Below are the records; give again exactly the lines from the one containing "Build this scene" through the one containing "COL = S.collection", leaving out pictures.

** Start Input **

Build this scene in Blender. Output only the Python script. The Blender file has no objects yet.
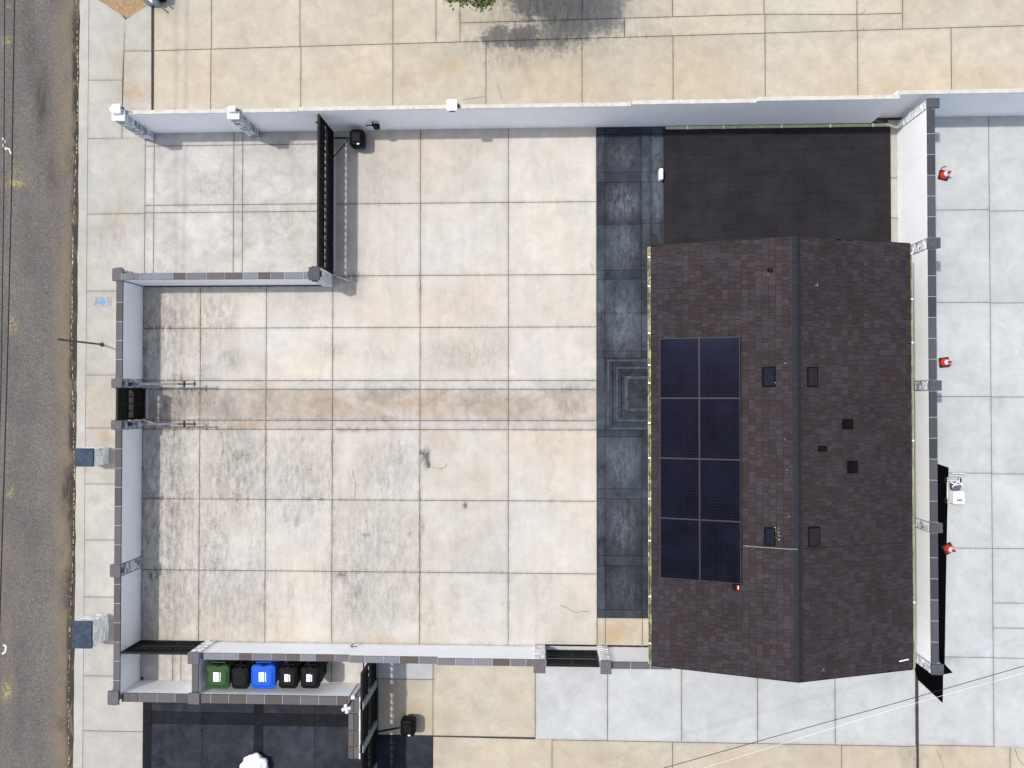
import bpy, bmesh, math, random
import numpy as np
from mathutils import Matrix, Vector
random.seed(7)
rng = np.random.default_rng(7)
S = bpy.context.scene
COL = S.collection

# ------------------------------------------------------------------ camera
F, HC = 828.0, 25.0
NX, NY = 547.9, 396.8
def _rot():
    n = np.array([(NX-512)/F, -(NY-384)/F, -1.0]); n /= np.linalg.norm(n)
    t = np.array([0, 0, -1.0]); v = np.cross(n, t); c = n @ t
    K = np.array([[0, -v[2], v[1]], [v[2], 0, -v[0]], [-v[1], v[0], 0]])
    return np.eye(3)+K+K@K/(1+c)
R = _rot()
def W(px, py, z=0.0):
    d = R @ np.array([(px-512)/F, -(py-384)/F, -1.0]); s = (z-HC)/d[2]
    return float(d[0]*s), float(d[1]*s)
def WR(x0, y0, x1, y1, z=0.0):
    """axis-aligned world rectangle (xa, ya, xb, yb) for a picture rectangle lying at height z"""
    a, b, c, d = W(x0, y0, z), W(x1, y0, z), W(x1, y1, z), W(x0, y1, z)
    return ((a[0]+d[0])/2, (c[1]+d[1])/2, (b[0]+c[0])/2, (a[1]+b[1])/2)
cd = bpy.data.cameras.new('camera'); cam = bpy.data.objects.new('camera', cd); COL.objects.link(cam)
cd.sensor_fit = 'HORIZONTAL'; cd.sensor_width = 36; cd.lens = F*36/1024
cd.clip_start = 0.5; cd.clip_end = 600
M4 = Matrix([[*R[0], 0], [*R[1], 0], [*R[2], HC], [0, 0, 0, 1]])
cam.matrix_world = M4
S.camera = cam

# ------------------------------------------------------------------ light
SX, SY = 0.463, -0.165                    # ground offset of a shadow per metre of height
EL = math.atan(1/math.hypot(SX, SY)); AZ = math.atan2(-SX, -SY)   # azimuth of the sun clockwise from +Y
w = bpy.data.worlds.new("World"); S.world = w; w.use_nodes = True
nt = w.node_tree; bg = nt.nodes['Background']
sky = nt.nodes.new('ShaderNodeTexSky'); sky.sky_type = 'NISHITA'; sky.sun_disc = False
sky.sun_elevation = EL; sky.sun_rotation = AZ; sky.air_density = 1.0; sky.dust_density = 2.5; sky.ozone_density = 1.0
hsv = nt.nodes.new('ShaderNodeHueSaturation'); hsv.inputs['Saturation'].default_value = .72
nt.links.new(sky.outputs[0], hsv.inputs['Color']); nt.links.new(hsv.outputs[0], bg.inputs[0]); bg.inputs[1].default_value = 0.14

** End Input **
** Start Input **

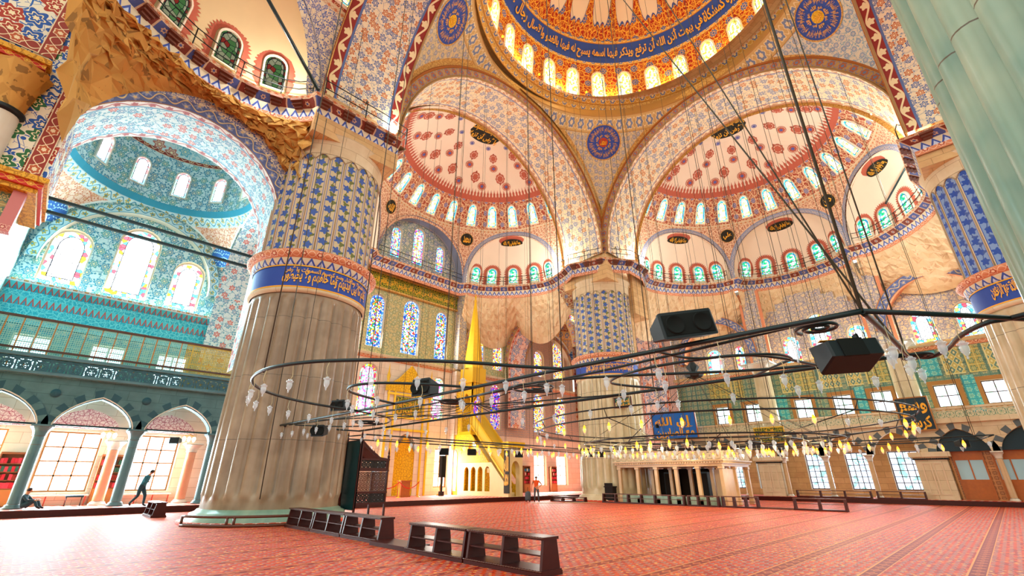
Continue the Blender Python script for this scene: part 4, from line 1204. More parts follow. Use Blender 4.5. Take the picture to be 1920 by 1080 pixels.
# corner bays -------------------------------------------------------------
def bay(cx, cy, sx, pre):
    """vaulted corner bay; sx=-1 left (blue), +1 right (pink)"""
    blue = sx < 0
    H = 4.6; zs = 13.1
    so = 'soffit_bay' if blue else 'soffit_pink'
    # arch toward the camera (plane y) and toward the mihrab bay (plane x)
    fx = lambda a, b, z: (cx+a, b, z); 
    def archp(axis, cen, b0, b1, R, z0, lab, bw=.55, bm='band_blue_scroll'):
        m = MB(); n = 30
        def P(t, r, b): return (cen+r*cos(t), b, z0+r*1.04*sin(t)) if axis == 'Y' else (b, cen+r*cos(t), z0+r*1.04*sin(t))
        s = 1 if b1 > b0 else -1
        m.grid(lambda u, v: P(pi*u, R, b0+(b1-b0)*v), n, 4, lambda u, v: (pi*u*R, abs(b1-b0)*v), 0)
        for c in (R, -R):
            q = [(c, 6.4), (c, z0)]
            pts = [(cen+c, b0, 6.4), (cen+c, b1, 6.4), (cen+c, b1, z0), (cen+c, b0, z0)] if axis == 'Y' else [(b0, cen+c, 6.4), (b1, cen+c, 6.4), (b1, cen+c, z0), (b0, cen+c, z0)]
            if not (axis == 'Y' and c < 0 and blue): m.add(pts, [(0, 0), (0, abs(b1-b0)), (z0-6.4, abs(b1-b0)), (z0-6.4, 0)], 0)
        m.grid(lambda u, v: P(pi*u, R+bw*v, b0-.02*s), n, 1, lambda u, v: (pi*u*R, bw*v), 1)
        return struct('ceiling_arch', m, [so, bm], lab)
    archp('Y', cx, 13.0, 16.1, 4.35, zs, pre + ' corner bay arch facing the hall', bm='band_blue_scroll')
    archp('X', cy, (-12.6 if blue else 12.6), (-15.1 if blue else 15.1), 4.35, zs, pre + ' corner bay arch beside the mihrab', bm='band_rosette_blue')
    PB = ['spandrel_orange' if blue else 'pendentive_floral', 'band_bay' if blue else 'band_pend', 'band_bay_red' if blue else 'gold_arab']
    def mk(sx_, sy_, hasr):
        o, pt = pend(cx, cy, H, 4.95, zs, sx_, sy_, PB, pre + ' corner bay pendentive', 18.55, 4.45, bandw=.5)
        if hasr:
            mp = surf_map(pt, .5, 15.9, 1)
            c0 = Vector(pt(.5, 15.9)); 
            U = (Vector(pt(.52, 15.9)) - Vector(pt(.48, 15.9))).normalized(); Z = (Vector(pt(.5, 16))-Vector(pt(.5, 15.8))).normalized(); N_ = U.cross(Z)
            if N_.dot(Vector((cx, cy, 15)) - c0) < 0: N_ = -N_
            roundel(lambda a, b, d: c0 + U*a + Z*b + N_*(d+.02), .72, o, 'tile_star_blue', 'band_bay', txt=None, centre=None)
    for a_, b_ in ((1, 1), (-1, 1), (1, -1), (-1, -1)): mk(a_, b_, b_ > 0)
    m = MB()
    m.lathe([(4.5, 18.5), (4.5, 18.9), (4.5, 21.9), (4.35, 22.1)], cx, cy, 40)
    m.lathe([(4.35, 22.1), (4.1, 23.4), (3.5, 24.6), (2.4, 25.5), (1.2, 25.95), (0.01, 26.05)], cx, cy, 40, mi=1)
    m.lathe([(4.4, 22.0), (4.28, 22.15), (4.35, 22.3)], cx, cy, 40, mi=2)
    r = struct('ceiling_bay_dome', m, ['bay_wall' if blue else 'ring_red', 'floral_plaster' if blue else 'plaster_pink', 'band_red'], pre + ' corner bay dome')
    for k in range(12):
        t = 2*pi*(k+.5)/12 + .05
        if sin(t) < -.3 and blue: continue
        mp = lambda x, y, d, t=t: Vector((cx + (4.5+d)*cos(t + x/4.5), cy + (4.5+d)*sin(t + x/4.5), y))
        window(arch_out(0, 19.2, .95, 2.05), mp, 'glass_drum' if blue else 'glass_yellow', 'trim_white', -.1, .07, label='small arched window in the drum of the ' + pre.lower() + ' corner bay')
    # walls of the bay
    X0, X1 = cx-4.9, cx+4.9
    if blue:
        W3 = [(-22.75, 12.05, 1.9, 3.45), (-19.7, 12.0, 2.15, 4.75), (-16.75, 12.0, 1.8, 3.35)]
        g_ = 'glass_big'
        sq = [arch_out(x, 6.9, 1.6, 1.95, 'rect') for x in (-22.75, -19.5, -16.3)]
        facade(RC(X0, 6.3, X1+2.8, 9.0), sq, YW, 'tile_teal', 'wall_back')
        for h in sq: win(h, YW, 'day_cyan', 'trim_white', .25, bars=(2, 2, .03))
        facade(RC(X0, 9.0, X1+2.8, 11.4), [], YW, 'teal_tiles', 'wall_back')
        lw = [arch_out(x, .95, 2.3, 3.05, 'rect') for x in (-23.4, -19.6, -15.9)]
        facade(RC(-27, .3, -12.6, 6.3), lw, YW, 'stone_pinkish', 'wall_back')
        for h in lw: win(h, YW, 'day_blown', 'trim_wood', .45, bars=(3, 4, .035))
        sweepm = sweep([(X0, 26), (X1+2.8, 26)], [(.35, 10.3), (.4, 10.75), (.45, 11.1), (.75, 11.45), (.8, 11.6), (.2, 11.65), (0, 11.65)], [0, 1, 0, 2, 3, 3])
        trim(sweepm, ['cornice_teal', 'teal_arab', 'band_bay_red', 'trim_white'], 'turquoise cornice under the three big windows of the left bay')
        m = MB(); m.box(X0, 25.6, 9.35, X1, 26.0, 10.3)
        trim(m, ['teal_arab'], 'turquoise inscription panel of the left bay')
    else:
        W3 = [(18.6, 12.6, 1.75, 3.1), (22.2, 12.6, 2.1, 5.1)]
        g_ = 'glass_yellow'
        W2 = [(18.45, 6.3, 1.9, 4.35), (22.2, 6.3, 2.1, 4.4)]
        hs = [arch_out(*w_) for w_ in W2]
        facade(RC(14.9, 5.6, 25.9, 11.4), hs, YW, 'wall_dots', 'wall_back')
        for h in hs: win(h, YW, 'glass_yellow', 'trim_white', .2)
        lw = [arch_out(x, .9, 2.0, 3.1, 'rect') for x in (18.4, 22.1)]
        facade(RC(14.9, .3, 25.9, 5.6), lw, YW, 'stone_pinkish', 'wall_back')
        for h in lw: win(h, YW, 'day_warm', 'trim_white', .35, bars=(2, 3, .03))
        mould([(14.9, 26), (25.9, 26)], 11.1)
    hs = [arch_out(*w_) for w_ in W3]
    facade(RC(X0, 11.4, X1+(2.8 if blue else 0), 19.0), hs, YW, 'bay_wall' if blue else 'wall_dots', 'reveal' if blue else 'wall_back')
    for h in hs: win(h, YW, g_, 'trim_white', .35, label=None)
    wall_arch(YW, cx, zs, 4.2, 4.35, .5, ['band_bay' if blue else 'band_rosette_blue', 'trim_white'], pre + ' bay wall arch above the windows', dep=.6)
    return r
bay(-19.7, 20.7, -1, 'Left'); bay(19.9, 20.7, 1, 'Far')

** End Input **

• [Solution to this problem]
Build this scene in Blender. Output only the Python script. The Blender file has no objects yet.
import bpy, bmesh, math, random
import numpy as np
from mathutils import Matrix, Vector
random.seed(7)
rng = np.random.default_rng(7)
S = bpy.context.scene
COL = S.collection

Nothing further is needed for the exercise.